===== DATASET EXTRACT =====

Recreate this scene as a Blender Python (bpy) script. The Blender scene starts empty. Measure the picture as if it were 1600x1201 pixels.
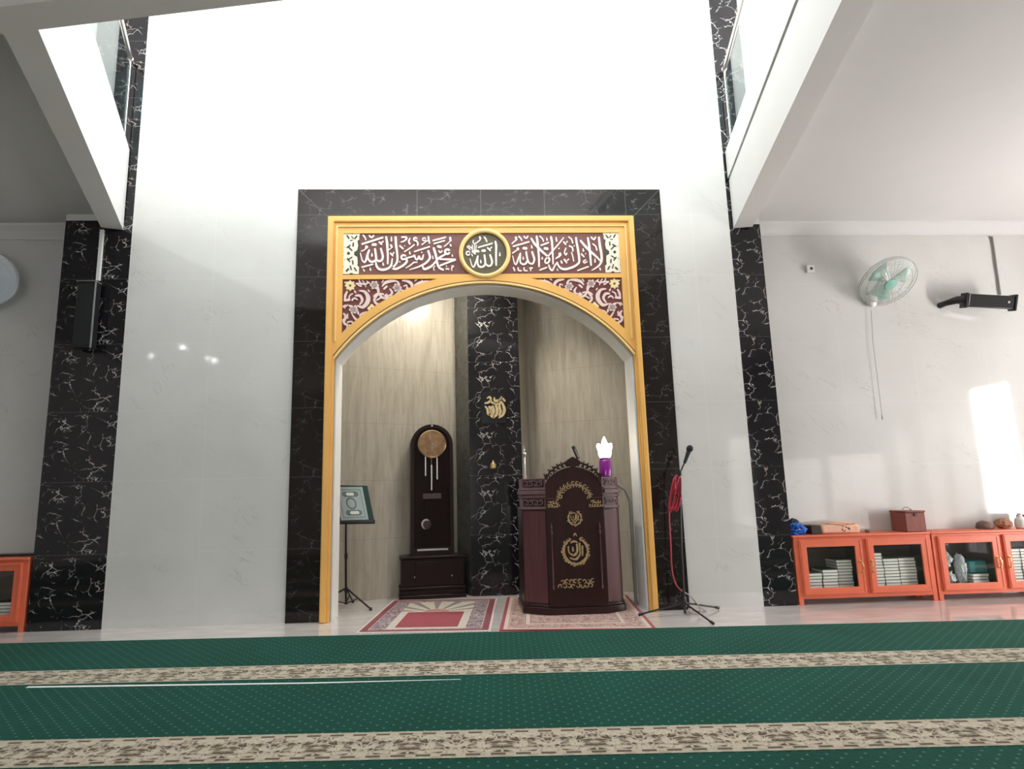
import bpy, bmesh, math, random
from mathutils import Vector, Matrix, noise
from mathutils.geometry import tessellate_polygon
R = math.radians
random.seed(7)
scn = bpy.context.scene
COL = scn.collection

# ---------------------------------------------------------------- camera
CX = (0.99858, -0.04773, -0.02379); CY = (-0.01548, 0.16738, -0.98577); CZ = (0.05103, 0.98474, 0.16640)
F_PX = 972.324; PPX, PPY = 774.0, 600.0
CAM = Vector((0, -6.0202, 1.15))
cd = bpy.data.cameras.new('camera'); cam = bpy.data.objects.new('camera', cd); COL.objects.link(cam)
cam.matrix_world = Matrix(((CX[0], -CY[0], -CZ[0], CAM.x), (CX[1], -CY[1], -CZ[1], CAM.y), (CX[2], -CY[2], -CZ[2], CAM.z), (0, 0, 0, 1)))
cd.sensor_width = 36; cd.lens = F_PX / 1600 * 36; cd.shift_x = (800 - PPX) / 1600; cd.clip_start = 0.05; cd.clip_end = 200
scn.camera = cam

# ---------------------------------------------------------------- world, light, exposure
vs = scn.view_settings
vs.view_transform = 'Standard'; vs.look = 'None'; vs.exposure = 0.39; vs.gamma = 1.0; vs.use_curve_mapping = False
w = bpy.data.worlds.new('world'); scn.world = w; w.use_nodes = True
w.node_tree.nodes['Background'].inputs[0].default_value = (0.9, 0.96, 1.0, 1)
w.node_tree.nodes['Background'].inputs[1].default_value = 1.5

def area(name, loc, direction, sx, sy, radiance, col=(1, 1, 1), spread=180):
    l = bpy.data.lights.new(name, 'AREA'); l.shape = 'RECTANGLE'; l.size = sx; l.size_y = sy
    l.energy = radiance * math.pi * sx * sy; l.color = col; l.spread = R(spread)
    o = bpy.data.objects.new(name, l); COL.objects.link(o); o.location = loc
    o.rotation_euler = Vector(direction).to_track_quat('-Z', 'Y').to_euler()
    return o
L_SKY = area('skylight_over_atrium', (-0.4, -1.9, 8.55), (0, 0, -1), 5.6, 3.8, 3.2, (0.97, 1.0, 1.0))
L_UPR = area('upper_right_windows', (7.5, -4.2, 6.7), (-1, 0, -0.0), 5.0, 2.2, 9.0, (1.0, 0.99, 0.97))
L_UPB = area('upper_back_windows', (0.0, -11.9, 6.8), (0, 1, 0), 9.0, 2.2, 15.0, (1, 1, 1))
L_DOOR = area('daylight_right_doors', (7.75, -5.95, 1.3), (-1, 0, 0), 12.1, 2.6, 23.0, (1.0, 0.945, 0.925))
L_BOUNCE = area('added_ground_bounce', (9.0, -5.95, 0.02), (0, 0, 1), 2.3, 12.1, 26.0, (1.0, 0.91, 0.87))  # added upward light, stands in for ground bounce to lift the ceiling
L_BACK = area('added_front_fill', (-2.0, -12.3, 1.45), (0, 1, 0), 3.6, 2.3, 2.5, (1.0, 0.98, 0.96))  # frontal fill added behind the viewpoint; no back doors are known

# ---------------------------------------------------------------- pixel rays to metric points
def ray(px, py):
    c = ((px - PPX) / F_PX, (py - PPY) / F_PX, 1.0)
    return Vector([CX[i] * c[0] + CY[i] * c[1] + CZ[i] * c[2] for i in range(3)])
def atY(px, py, y=0.0):
    r = ray(px, py); return CAM + r * ((y - CAM.y) / r.y)
def atZ(px, py, z=0.0):
    r = ray(px, py); return CAM + r * ((z - CAM.z) / r.z)

# ---------------------------------------------------------------- node helper
class NT:
    def __init__(s, name, rough=0.5, spec=0.5, metal=0.0):
        s.m = bpy.data.materials.new(name); s.m.use_nodes = True; s.t = s.m.node_tree
        s.b = s.t.nodes['Principled BSDF']; s.set('Roughness', rough); s.set('Specular IOR Level', spec); s.set('Metallic', metal)
        s.tc = s.t.nodes.new('ShaderNodeTexCoord'); s.obj = s.tc.outputs['Object']
    def set(s, k, v):
        if hasattr(v, 'is_output') or isinstance(v, bpy.types.NodeSocket): s.t.links.new(v, s.b.inputs[k])
        else: s.b.inputs[k].default_value = v
    def node(s, ty, ins=None, **at):
        n = s.t.nodes.new(ty)
        for k, v in at.items(): setattr(n, k, v)
        for k, v in (ins or {}).items():
            if isinstance(v, bpy.types.NodeSocket): s.t.links.new(v, n.inputs[k])
            else: n.inputs[k].default_value = v
        return n
    def math(s, op, a, b=0.0, c=0.0):
        return s.node('ShaderNodeMath', {0: a, 1: b, 2: c}, operation=op).outputs[0]
    def xyz(s, v=None):
        n = s.node('ShaderNodeSeparateXYZ', {0: v or s.obj}); return n.outputs[0], n.outputs[1], n.outputs[2]
    def comb(s, x, y, z): return s.node('ShaderNodeCombineXYZ', {0: x, 1: y, 2: z}).outputs[0]
    def map(s, scale=(1, 1, 1), rot=(0, 0, 0), loc=(0, 0, 0), v=None):
        return s.node('ShaderNodeMapping', {'Vector': v or s.obj, 'Scale': scale, 'Rotation': rot, 'Location': loc}).outputs[0]
    def noise(s, v, scale=5, detail=4, rough=0.5, dist=0.0):
        n = s.node('ShaderNodeTexNoise', {'Vector': v, 'Scale': scale, 'Detail': detail, 'Roughness': rough, 'Distortion': dist}); return n.outputs[0], n.outputs[1]
    def ramp(s, f, stops, interp='LINEAR'):
        n = s.node('ShaderNodeValToRGB', {0: f}); cr = n.color_ramp; cr.interpolation = interp
        while len(cr.elements) < len(stops): cr.elements.new(0.5)
        for e, (p, c) in zip(cr.elements, stops):
            e.position = p; e.color = (c, c, c, 1) if isinstance(c, (int, float)) else (*c, 1)
        return n.outputs[0]
    def mix(s, f, a, b):
        n = s.node('ShaderNodeMix', {0: f}, data_type='RGBA')
        for i, v in ((6, a), (7, b)):
            if isinstance(v, bpy.types.NodeSocket): s.t.links.new(v, n.inputs[i])
            else: n.inputs[i].default_value = (*v, 1)
        return n.outputs[2]
    def bump(s, h, strength=0.2, dist=0.01):
        s.set('Normal', s.node('ShaderNodeBump', {'Height': h, 'Strength': strength, 'Distance': dist}).outputs[0])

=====

• **EXERCISE PROMPT**
Print, exactly as written, the lines above from the first one to the one containing "w.node_tree.nodes['Background'].inputs[1].default_value = 1.5". Leave out pictures.

• **COMPLETE ANSWER**
Recreate this scene as a Blender Python (bpy) script. The Blender scene starts empty. Measure the picture as if it were 1600x1201 pixels.
import bpy, bmesh, math, random
from mathutils import Vector, Matrix, noise
from mathutils.geometry import tessellate_polygon
R = math.radians
random.seed(7)
scn = bpy.context.scene
COL = scn.collection

# ---------------------------------------------------------------- camera
CX = (0.99858, -0.04773, -0.02379); CY = (-0.01548, 0.16738, -0.98577); CZ = (0.05103, 0.98474, 0.16640)
F_PX = 972.324; PPX, PPY = 774.0, 600.0
CAM = Vector((0, -6.0202, 1.15))
cd = bpy.data.cameras.new('camera'); cam = bpy.data.objects.new('camera', cd); COL.objects.link(cam)
cam.matrix_world = Matrix(((CX[0], -CY[0], -CZ[0], CAM.x), (CX[1], -CY[1], -CZ[1], CAM.y), (CX[2], -CY[2], -CZ[2], CAM.z), (0, 0, 0, 1)))
cd.sensor_width = 36; cd.lens = F_PX / 1600 * 36; cd.shift_x = (800 - PPX) / 1600; cd.clip_start = 0.05; cd.clip_end = 200
scn.camera = cam

# ---------------------------------------------------------------- world, light, exposure
vs = scn.view_settings
vs.view_transform = 'Standard'; vs.look = 'None'; vs.exposure = 0.39; vs.gamma = 1.0; vs.use_curve_mapping = False
w = bpy.data.worlds.new('world'); scn.world = w; w.use_nodes = True
w.node_tree.nodes['Background'].inputs[0].default_value = (0.9, 0.96, 1.0, 1)
w.node_tree.nodes['Background'].inputs[1].default_value = 1.5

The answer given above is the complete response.